A viagem até Natal foi boa, velejamos tranquilos, em regata, mas sem competir. A chegada foi mais chata, o mar estava ruim, e o vento entre 20 e 25 nós. Assim que chegamos, ouvimos pelo VHF, canal 16, Natal Rádio, o aviso do pedido de socorro do trimarã da Paraíba. Nossos amigos capotaram a 20 milhas de Cabedelo, estavam à deriva, em cima do trimarã emborcado. Entrei em contato com o Rebocador de Alto Mar Triunfo, da Marinha do Brasil que, pelo SSB, me informou que estavam indo fazer o resgate deles. Outros dois Navios Patrulha, o Graúna e o Guaíba, também foram. Foram resgatados perto da meia noite, mais ou menos 10 horas depois do capotamento.

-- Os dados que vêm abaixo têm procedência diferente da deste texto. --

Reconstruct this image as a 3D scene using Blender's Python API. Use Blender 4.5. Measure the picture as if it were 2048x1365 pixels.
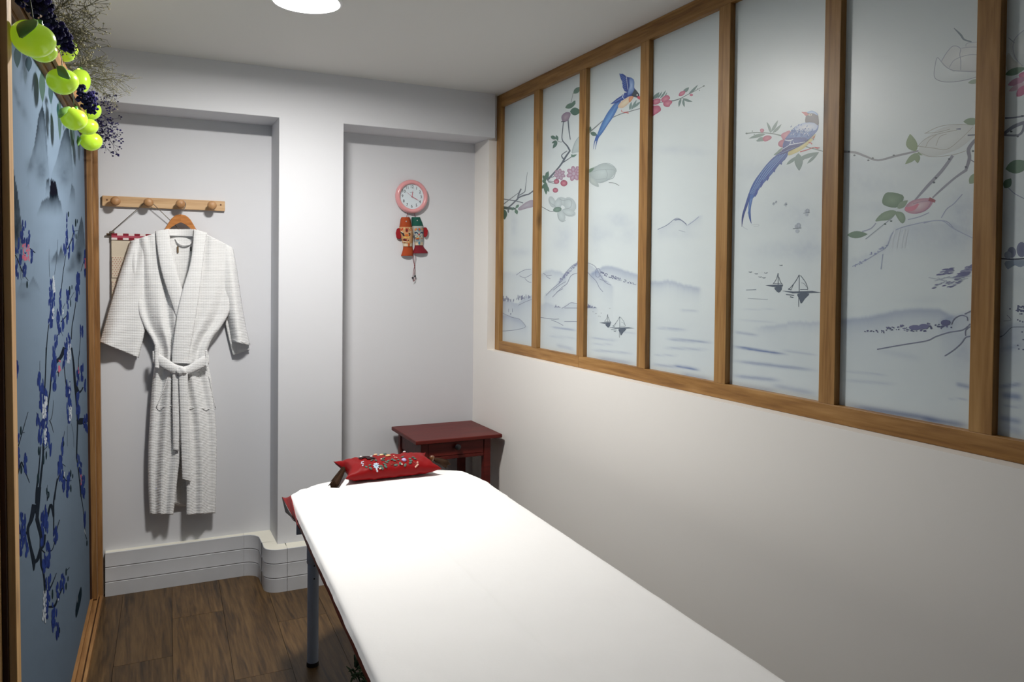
import bpy, bmesh, math, random
import numpy as np
from mathutils import Vector, Matrix, Quaternion

for o in list(bpy.data.objects):
    bpy.data.objects.remove(o)
SC = bpy.context.scene
COL = SC.collection
PI = math.pi

# ------------------------------------------------------------------ camera
FPX, CX, CY = 1552.4044, 1024.0, 581.258
YAW, PITCH, ROLL = map(math.radians, (25.7568, -1.1232, 0.5808))
CAM = Vector((0, 0, 1.5198))
FWD = Vector((math.sin(YAW) * math.cos(PITCH), math.cos(YAW) * math.cos(PITCH), math.sin(PITCH)))
_r = Vector((math.cos(YAW), -math.sin(YAW), 0))
_u = _r.cross(FWD)
RGT = _r * math.cos(ROLL) + _u * math.sin(ROLL)
UPV = -_r * math.sin(ROLL) + _u * math.cos(ROLL)
cd = bpy.data.cameras.new('camera')
cam = bpy.data.objects.new('camera', cd)
COL.objects.link(cam)
cd.sensor_width = 36
cd.lens = FPX / 2048 * 36
cd.shift_y = -(682.5 - CY) / 2048
cd.clip_start = .02
M3 = Matrix((RGT, UPV, -FWD)).transposed()
cam.matrix_world = Matrix.Translation(CAM) @ M3.to_4x4()
SC.camera = cam

# ------------------------------------------------------------------ light and exposure
SC.view_settings.view_transform = 'Standard'
SC.view_settings.look = 'None'
SC.view_settings.gamma = 1
SC.view_settings.use_curve_mapping = False
SC.view_settings.exposure = 0.1
W = bpy.data.worlds.new('world')
SC.world = W
W.use_nodes = True
W.node_tree.nodes['Background'].inputs[0].default_value = (.8, .9, 1, 1)
W.node_tree.nodes['Background'].inputs[1].default_value = .02
LAMP = (0.545, 2.845)            # the ceiling panel in view
LAMP_W = 39.0
H = 2.5

# ------------------------------------------------------------------ helpers
def lin(c):
    return tuple(((x / 255) / 12.92 if x / 255 <= .04045 else ((x / 255 + .055) / 1.055) ** 2.4) for x in c)

def ray(x, y):
    return FWD + RGT * ((x - CX) / FPX) - UPV * ((y - CY) / FPX)

def onY(x, y, Y):
    d = ray(x, y); return CAM + d * ((Y - CAM.y) / d.y)
def onX(x, y, X):
    d = ray(x, y); return CAM + d * ((X - CAM.x) / d.x)
def onZ(x, y, Z):
    d = ray(x, y); return CAM + d * ((Z - CAM.z) / d.z)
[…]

O sucesso desse resgate se deve a duas coisas: o preparo, e a inteligência estratégica do Comandante do Triunfo, e aqueles “dispositivos automáticos de iluminação” que a marinha exige que os veleiros engajados na Refeno tenham nos coletes. Além disso, os tripulantes estavam bem equipados, e têm bastante experiência de mar.
Em uma festa no Clube aqui de Natal, o Capitão do Triunfo me contou como foi o resgate. Assim que eu falar com os tripulantes, conto essa história. Eles estão bem, descansando.